Trading Symbol
DESIFARMS
Key Approval Details
Approval Received: BSE Limited granted in-principle approval via letter reference LOD/PREF/HC/FIP/441/2026-27 dated June 24, 2026.
Securities Approved for Issuance:
- 3,21,20,990 equity shares of face value ₹10 each at issue price of ₹135 per share (including premium of ₹125)
- 37,61,600 3% Compulsorily Convertible Non-Cumulative Preference Shares (CCPS) at price of ₹135 per share (including premium of ₹125)
- 50,66,356 5% Compulsorily Convertible Debentures (CCD) at price of ₹135 per security (including premium of ₹125)
Total Issue Value: Approximately ₹553.16 crore (based on 4,09,48,946 total securities × ₹135 per security)
Basis of Issue: Preferential basis pursuant to share swap to promoters and non-promoters for consideration other than cash.

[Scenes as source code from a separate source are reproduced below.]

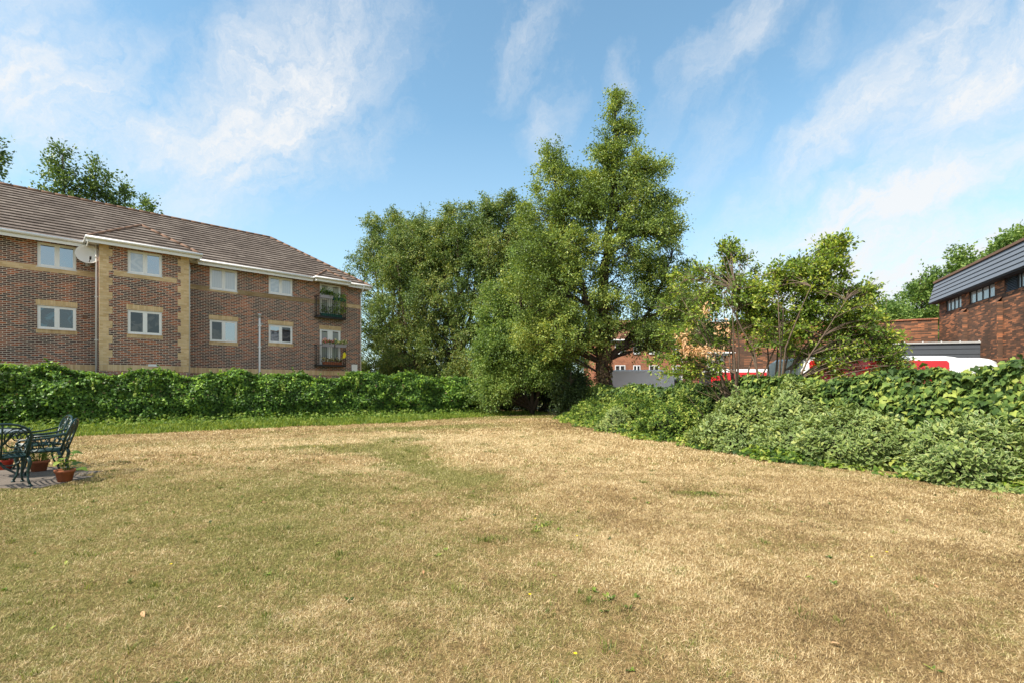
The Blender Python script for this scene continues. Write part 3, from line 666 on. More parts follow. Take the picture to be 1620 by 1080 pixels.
def gutter(pts, nm='gutter'):
    b = MB(); b.tube(pts, .062, 8)
    for p, q in zip(pts[:-1], pts[1:]):
        p, q = Vector(p), Vector(q); d = (q - p).normalized(); n = Vector((d.y, -d.x, 0))
        a0, a1 = p - n * .062, q - n * .062; zt, zb = -.0, -.19
        b.face([a0 + Vector((0, 0, zb)), a1 + Vector((0, 0, zb)), a1 + Vector((0, 0, .05)), a0 + Vector((0, 0, .05))])
        b.face([a0 + Vector((0, 0, zb)), a0 - n * .03 + Vector((0, 0, zb)), a1 - n * .03 + Vector((0, 0, zb)), a1 + Vector((0, 0, zb))])
    b.build(nm, M['upvc'], flats)
g = OV + .05; zg = ZG - .01
gutter([(XL - g, -g, zg), (BX0 - OV - .06, -g, zg)]); gutter([(BX1 + OV + .06, -g, zg), (-3.02, -g, zg)]); gutter([(-.98, -g, zg), (g, -g, zg), (g, DEP + g, zg)])
def lean_roof(x0, x1, y0, nm):
    """small hipped roof whose ridge dies into the main slope"""
    hw = (x1 - x0) / 2; zt = ZG + hw * PITCH + .02; za = ZG + .02; apx = ((x0 + x1) / 2, y0 + hw, zt)
    yb = -OV + (zt - ZG) / PITCH; end = ((x0 + x1) / 2, yb, zt)
    b = MB(); slope(b, (x0, y0, za), (x1, y0, za), apx, apx)
    slope(b, (x0, -OV + .03, za), (x0, y0, za), end, apx); slope(b, (x1, y0, za), (x1, -OV + .03, za), apx, end)
    o = b.build(nm, M['tile'], flats)
    b = MB(); cap_line(b, (x0, y0, za), apx, .07); cap_line(b, (x1, y0, za), apx, .07); cap_line(b, apx, end, .07); b.build('hip_tiles', M['ridge'], o)
    b = MB(); b.box(x0 + .03, x1 - .03, y0 + .03, -OV + .05, ZE + .051, ZE + .09); b.build('soffit', M['upvc'], o)
    q = .05; gutter([(x0 - q, -OV + .01, zg + .02), (x0 - q, y0 - q, zg + .02), (x1 + q, y0 - q, zg + .02), (x1 + q, -OV + .01, zg + .02)])
lean_roof(BX0 - OV + .03, BX1 + OV - .03, BY - OV, 'bay_roof')
lean_roof(-2.95, -1.03, -OV - .26, 'porch_roof')
def downpipe(x, y, yg, z0=2.0, nm='downpipe', m='upvc'):
    b = MB(); b.tube([(x, yg, zg - .02), (x, yg, zg - .16), (x, y - .05, zg - .46), (x, y - .05, z0)], .034, 8)
    for z in (zg - .6, 5.2, 3.4): b.box(x - .06, x + .06, y - .09, y, z, z + .04)
    b.build(nm, M[m], flats)
downpipe(BX0 - .07, -.55, -g); downpipe(BX1 + .09, -.60, -g); downpipe(-.045, -.02, -g)
b = MB(); b.tube([(-5.64, -.06, -.1), (-5.64, -.06, 5.0)], .05, 8); b.box(-5.71, -5.57, -.12, 0, 3.5, 3.56); b.box(-5.71, -5.57, -.12, 0, 4.6, 4.66); b.build('soil_pipe', M['upvc'], flats)
b = MB(); b.lathe([(.05, 0), (.055, .12), (.085, .14), (.085, .22), (.03, .26), (0, .26)], (-5.64, -.06, 5.0), 10); b.build('vent_cowl', M['grey_metal'], flats); b = MB(); b.tube([(-5.60, -.02, 4.72), (-5.45, .02, 4.72)], .045, 6); b.build('pipe_elbow', M['grey_metal'], flats)
b = MB(); b.box(-.60, -.25, -.05, 0, 2.38, 2.80); b.box(-.575, -.275, -.056, -.05, 2.405, 2.775); b.build('meter_box', M['upvc'], flats, bevel=.008)
b = MB(); b.box(-10.42, -10.05, BY - .03, BY, 2.36, 2.45); b.build('air_vent', M['upvc'], flats)
b = MB(); b.box(-12.52, -12.36, -.012, 0, 4.33, 4.47); b.build('wall_vent', M['ridge'], flats)

# satellite dish on its bracket
dish = empty('satellite_dish', (0, 0, 0)); tag(dish, 'round white satellite dish on the brick wall left of the projecting bay', 'satellite dish')
dl = flats.matrix_basis if False else (Matrix.Translation(flats.location) @ Matrix.Rotation(flats.rotation_euler.z, 4, 'Z'))
dish.location = dl @ Vector((-12.36, -.02, 6.9)); dish.rotation_euler = (0, 0, flats.rotation_euler.z)
b = MB(); pr = [(.41 * k / 8, .10 * (k / 8) ** 2) for k in range(9)] + [(.405, .112)] + [(.40 * k / 8, .10 * (k / 8) ** 2 + .012) for k in range(8, -1, -1)]
b.lathe(pr, n=28); o = b.build('reflector', M['dish'], dish); o.location = (0, -.42, .05); o.rotation_euler = (R(78), 0, R(-6))
b = MB(); b.tube([(0, 0, -.25), (0, -.22, -.25), (0, -.38, 0)], .022, 6); b.box(-.07, .07, 0, .02, -.34, -.16); b.build('bracket', M['grey_metal'], dish)
b = MB(); b.tube([(0, -.42, -.34), (.05, -.82, -.18)], .012, 5); b.tube([(.05, -.80, -.20), (.05, -.90, -.10)], .035, 8); b.build('receiver_arm', M['dark_trim'], dish)

# flower troughs on the balconies
def flower_trough(x, y, z, w, trough, petals, green, lab, n=150, hang=0.0, hgt=.22):
    t = empty('flower_trough', dl @ Vector((x, y, z)), flats.rotation_euler.z); tag(t, lab, 'flower trough', 'flower troughs on the balconies')
    b = MB(); h = .17; b.face([(-w, -.1, h), (-w * .94, -.085, 0), (w * .94, -.085, 0), (w, -.1, h)]); b.face([(w, .1, h), (w * .94, .085, 0), (-w * .94, .085, 0), (-w, .1, h)])
    b.face([(-w, .1, h), (-w * .94, .085, 0), (-w * .94, -.085, 0), (-w, -.1, h)]); b.face([(w, -.1, h), (w * .94, -.085, 0), (w * .94, .085, 0), (w, .1, h)]); b.face([(-w * .94, -.085, 0), (-w * .94, .085, 0), (w * .94, .085, 0), (w * .94, -.085, 0)]); b.face([(-w, -.1, h - .02), (w, -.1, h - .02), (w, .1, h - .02), (-w, .1, h - .02)])
    b.build('trough', M[trough], t)
    r = np.random.default_rng(int(abs(x * 100 + z * 10)))
    for nm, m, k, up in (('foliage', green, n, 0), ('blossom', petals, int(n * .6), .04)):
        if m is None: continue
        P = np.stack([r.uniform(-w, w, k), r.uniform(-.12, .1, k), h + up + r.uniform(0, hgt, k) * (1 - .5 * r.random(k))], 1)
        if hang and nm == 'foliage': q = r.random(k) < .55; P[q, 2] = h - r.uniform(0, hang, q.sum()); P[q, 1] = -.13 - r.uniform(0, .06, q.sum())
        leaves(nm, P, r.normal(0, .7, (k, 3)) + (0, -.5, .4), r.normal(0, .5, (k, 3)) + (0, -.6, .7), r.uniform(.07, .12, k), T_DIAMOND, L_[m], t)
flower_trough(-2.20, -.48, 3.72, .32, 'trough_grey', 'pink', 'green_shrub', 'grey trough of pink flowers on the lower balcony railing')
flower_trough(-1.50, -.48, 3.72, .34, 'trough_grey', 'cream', 'light', 'grey trough of cream flowers on the lower balcony railing')
flower_trough(-2.30, -.48, 6.40, .36, 'trough_grey', None, 'green_shrub', 'trough with a tall bushy green plant on the upper balcony rail', 330, .0, .38)
flower_trough(-1.55, -.48, 6.34, .38, 'trough_green', None, 'light', 'dark green trough of trailing plants on the upper balcony rail', 420, .85, .30)
flower_trough(-1.90, -.20, 5.42, .62, 'trough_green', None, 'light', 'long green trough standing on the upper balcony floor', 300, .0, .60)
flower_trough(-1.85, -.20, 2.72, .55, 'terracotta', 'cream', 'trunk_ivy', 'long brown trough standing on the lower balcony floor', 200, .0, .25)
b = MB(); b.face([(0, 0, 0), (.16, -.02, .05), (.20, -.05, .22), (.12, -.06, .38), (.03, -.03, .30)]); b.face([(0, .01, 0), (.03, -.01, .30), (.12, -.03, .38), (.20, -.02, .22), (.16, .01, .05)])
o = b.build('cloth', M['yellow_cloth']); o.location = dl @ Vector((-1.34, -.42, 3.1)); o.rotation_euler = (0, 0, flats.rotation_euler.z); tag(o, 'small yellow cloth hanging on the lower balcony railing', 'cloth')

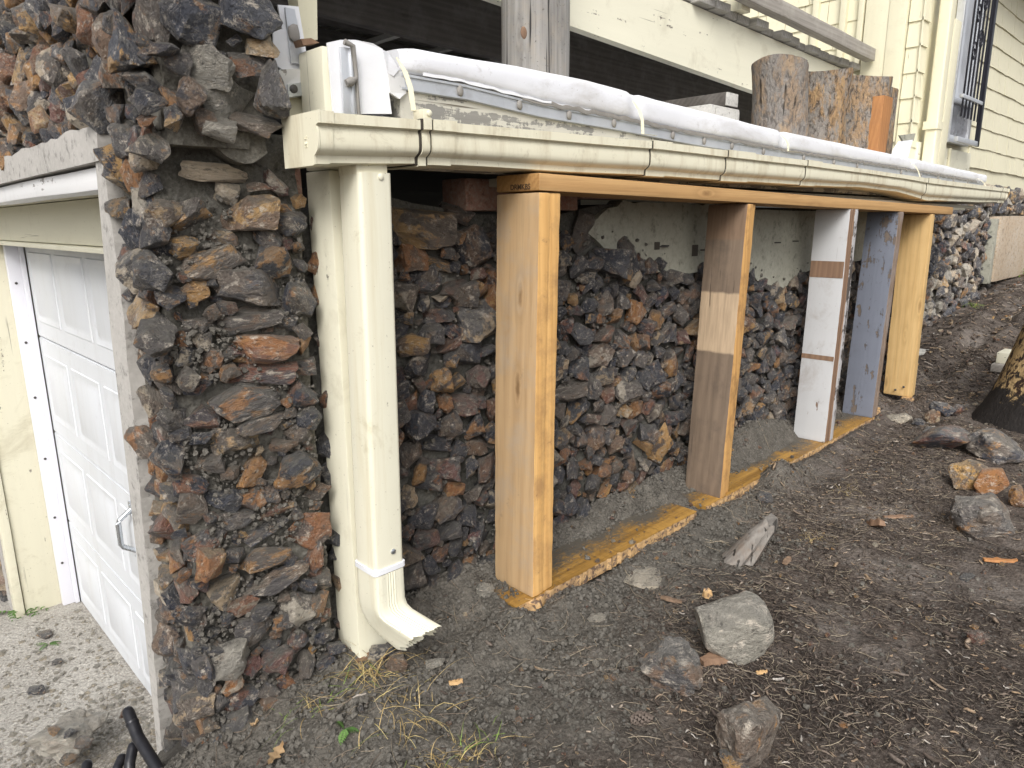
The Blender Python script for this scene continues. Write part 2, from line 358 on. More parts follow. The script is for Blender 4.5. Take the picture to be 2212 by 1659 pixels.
M['tube'] = mat_plain('black handle enamel', (0.018, 0.018, 0.022), 0.33, 0.2, 0.3, 60, 0.0005, (0.25, (0.12, 0.11, 0.1), 60))
M['eave'] = mat_plain('grey eave metal', (0.33, 0.33, 0.34), 0.5)

def mat_bark(name, greyamt=0.0, off=0.0):
    g = G(name); co = g.vadd(g.co(), (off, off, off * 0.7))
    sv_ = g.scale(co, (1, 1, 0.45))
    n = g.noise(sv_, 60, 8, 0.72, 0.6)
    big = g.noise(sv_, 17, 8, 0.7, 0.3)
    col = g.mix(g.ramp(big, [(0.45, 0), (0.56, 1)]), (0.27, 0.245, 0.215), (0.36, 0.235, 0.125))
    col = g.mix(g.ramp(n, [(0.40, 0.9), (0.50, 0)]), col, (0.07, 0.055, 0.045))
    col = g.mix(g.ramp(g.noise(sv_, 26, 7, 0.72), [(0.55, 0), (0.63, 0.8)]), col, (0.46, 0.31, 0.16))
    cr = g.noise(g.scale(co, (30, 30, 0.8)), 1.0, 3, 0.5)
    cm = g.ramp(cr, [(0.30, 0.9), (0.35, 0)])
    col = g.mix(greyamt, col, g.mix(n, (0.14, 0.13, 0.12), (0.34, 0.32, 0.30)))
    col = g.mix(cm, col, (0.02, 0.016, 0.012))
    h = g.math('SUBTRACT', g.math('ADD', g.math('ADD', g.math('MULTIPLY', n, 0.8), big), g.noise(sv_, 120, 3)), g.math('MULTIPLY', cm, 1.0))
    return g.done(col, 0.88, g.bump(h, 1.0, 0.012), 0, 0.25)
M['bark'] = mat_bark('flaky pine bark', 0.15, 2.0)
M['bark_grey'] = mat_bark('silvered log', 0.42, 5.0)
M['bark_tan'] = mat_bark('orange brown log', 0.0, 9.0)

def mat_char():
    g = G('charred trunk'); co = g.co()
    z = g.sep(co)[2]
    n = g.noise(g.scale(co, (1, 1, 0.6)), 34, 6, 0.7, 0.5)
    edge = g.math('ADD', g.math('MULTIPLY', g.math('ADD', z, 0.80), 1.8), g.math('MULTIPLY', g.math('SUBTRACT', g.noise(co, 11, 6, 0.7), 0.5), 1.3))
    up = g.ramp(edge, [(0.02, 0.0), (0.10, 1.0)])
    wood = g.mix(g.ramp(n, [(0.48, 0.0), (0.54, 1.0)]), (0.44, 0.31, 0.15), (0.035, 0.02, 0.014))
    col = g.mix(up, g.mix(n, (0.007, 0.006, 0.006), (0.03, 0.025, 0.022)), wood)
    return g.done(col, 0.8, g.bump(g.noise(g.scale(co, (1, 1, 0.35)), 60, 6, 0.7), 1.0, 0.012), 0, 0.3)
M['char'] = mat_char()

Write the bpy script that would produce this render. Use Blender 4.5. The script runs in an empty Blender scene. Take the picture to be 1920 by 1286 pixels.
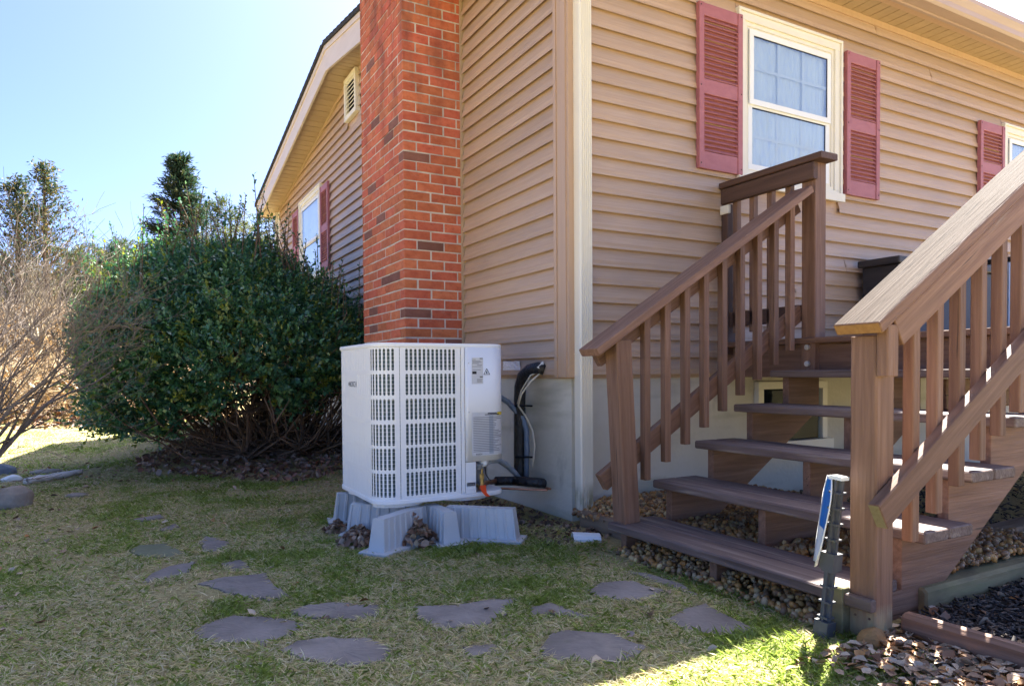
import bpy, bmesh, math, random
import numpy as np
from mathutils import Vector, Matrix

random.seed(7)
RNG = np.random.default_rng(7)
scene = bpy.context.scene
COL = scene.collection

# ------------------------------------------------------------------ camera, sky, sun, exposure
cam_data = bpy.data.cameras.new('camera')
cam = bpy.data.objects.new('camera', cam_data)
COL.objects.link(cam)
YAW, PITCH, ROLL = math.radians(28.8937), math.radians(-1.4296), math.radians(-0.4188)
cy_, sy_, cp_, sp_ = math.cos(YAW), math.sin(YAW), math.cos(PITCH), math.sin(PITCH)
fwd = Vector((sy_ * cp_, cy_ * cp_, sp_))
rgt = Vector((cy_, -sy_, 0.0))
up_ = rgt.cross(fwd)
cr_, sr_ = math.cos(ROLL), math.sin(ROLL)
R_ = rgt * cr_ + up_ * sr_
U_ = -rgt * sr_ + up_ * cr_
cm = Matrix.Identity(4)
for i in range(3):
    cm[i][0], cm[i][1], cm[i][2] = R_[i], U_[i], -fwd[i]
cm.translation = (-2.1502, -3.2229, 0.0140)
cam.matrix_world = cm
cam_data.sensor_width = 36.0
cam_data.lens = 1311.5 / 1920.0 * 36.0
cam_data.shift_y = 89.0 / 1920.0
cam_data.clip_start = 0.05
cam_data.clip_end = 2000.0
scene.camera = cam

SUN = Vector((0.75, 0.39, 1.0)).normalized()
world = bpy.data.worlds.new('World')
scene.world = world
world.use_nodes = True
wn = world.node_tree
wn.nodes.clear()
w_out = wn.nodes.new('ShaderNodeOutputWorld')
w_bg = wn.nodes.new('ShaderNodeBackground')
w_sky = wn.nodes.new('ShaderNodeTexSky')
w_sky.sky_type = 'NISHITA'
w_sky.sun_disc = False
w_sky.sun_elevation = math.asin(SUN.z)
w_sky.sun_rotation = math.atan2(SUN.x, SUN.y)
w_sky.altitude = 50.0
w_sky.air_density = 0.3
w_sky.dust_density = 2.0
w_sky.ozone_density = 10.0
w_bg.inputs['Strength'].default_value = 0.068
w_tint = wn.nodes.new('ShaderNodeMixRGB')          # warm white balance of the camera
w_tint.blend_type = 'MULTIPLY'
w_tint.inputs[0].default_value = 1.0
w_tint.inputs[2].default_value = (0.97, 0.92, 0.88, 1.0)
wn.links.new(w_sky.outputs[0], w_tint.inputs[1])
wn.links.new(w_tint.outputs[0], w_bg.inputs[0])
wn.links.new(w_bg.outputs[0], w_out.inputs[0])

sun_d = bpy.data.lights.new('sun', 'SUN')
sun_d.energy = 2.8
sun_d.angle = math.radians(0.5)
sun_d.color = (1.0, 0.955, 0.87)
sun = bpy.data.objects.new('sun', sun_d)
sun.matrix_world = SUN.to_track_quat('Z', 'Y').to_matrix().to_4x4()
COL.objects.link(sun)

scene.view_settings.view_transform = 'Standard'
scene.view_settings.look = 'None'
scene.view_settings.exposure = 3.52
scene.view_settings.gamma = 1.0
scene.view_settings.use_curve_mapping = False

# ------------------------------------------------------------------ helpers
W = {}


def link(name, mesh, mat=None, M=None, parent=None):
    M = Matrix.Identity(4) if M is None else M
    o = bpy.data.objects.new(name, mesh)
    COL.objects.link(o)
    if mat is not None and mesh is not None:
        if not mesh.materials:
            mesh.materials.append(mat)
        elif mesh.materials[0] is not mat:
            o.material_slots[0].link = 'OBJECT'
            o.material_slots[0].material = mat
    if parent is not None:
        o.parent = parent
        o.matrix_basis = W[parent].inverted() @ M
    else:
        o.matrix_basis = M
    W[o] = M
    return o


def tag(o, label=None, cat=None, group=None, kind=None):
    if label: o['label'] = label
    if cat: o['category'] = cat
    if group: o['group'] = group
    if kind: o['kind'] = kind
    return o


def thing(name, loc, label, cat, group=None):
    o = link(name, None, None, Matrix.Translation(loc))
    o.empty_display_size = 0.2
    return tag(o, label, cat, group)


def copy_tree(o, delta, parent=None):
    c = o.copy()
    COL.objects.link(c)
    if parent is not None:
        c.parent = parent
    else:
        c.matrix_basis = delta @ o.matrix_basis
    W[c] = delta @ W[o]
    for ch in [x for x in W if x.parent is o]:
        copy_tree(ch, delta, c)
    return c


def T(*a):
    return Matrix.Translation(a)


def RZ(d):
    return Matrix.Rotation(math.radians(d), 4, 'Z')


def new_mesh(name, verts, faces, smooth=False):
    me = bpy.data.meshes.new(name)
    me.from_pydata([tuple(v) for v in verts], [], faces)
    me.update()
    if smooth:
        me.polygons.foreach_set('use_smooth', [True] * len(me.polygons))
    return me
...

Regulatory Requirements and Conditions
Conversion Terms:
- CCPS will convert into 37,61,600 equity shares of ₹10 each
- CCDs will convert into 50,66,356 equity shares of ₹10 each
Compliance Requirements:
- Must comply with Companies Act, 2013, SCRA, 1956, SEBI Act, 1992, Depositories Act, 1996
- Must adhere to Chapter V of SEBI ICDR Regulations, 2018 and SEBI LODR Regulations, 2015
- Required to obtain all necessary statutory approvals
Trading Restrictions:
- Company must strengthen internal controls to monitor trades by proposed allottees
- Must obtain undertaking from allottees confirming they will not do intra-day trading or any sale in company scrip until allotment date
- Responsibility solely on issuer company to verify compliance with Regulation 167(6) of SEBI ICDR regulations, 2018
Listing Requirements:
- Must make listing application within 20 days from date of allotment as per SEBI circular SEBI/HO/CFD/PoD-2/P/CIR/2023/00094 dated June 21, 2023
- Required to pay applicable fees and comply with post-issue formalities under Regulation 14 of LODR Regulations
- Depositories will automatically release excess lock-in period of pre-preferential holding without requiring NOC from Exchange
Risk Factors
- BSE reserves right to withdraw approval if information submitted is found incomplete/incorrect/misleading/false
- Approval may be withdrawn if company contravenes any Rules, Bye-laws, Regulations of Exchange, LODR Regulations, ICDR Regulations
- Any non-compliances observed post-undertaking may impact listing of shares
- Failure to apply for listing within 20 days of allotment will attract fines as specified in SEBI circular
Additional Information
- This disclosure references previous intimations dated January 15, 2026 and disclosures dated January 20, 2026, February 20, 2026, and February 21, 2026
- Information available on company website: www.ser-industries.co.in
- Signed by Garima Priyani, Company Secretary and Compliance Officer
Financial Impact
Financial impact not quantified in the disclosure. The share swap arrangement suggests non-cash consideration, but specific valuation details not provided.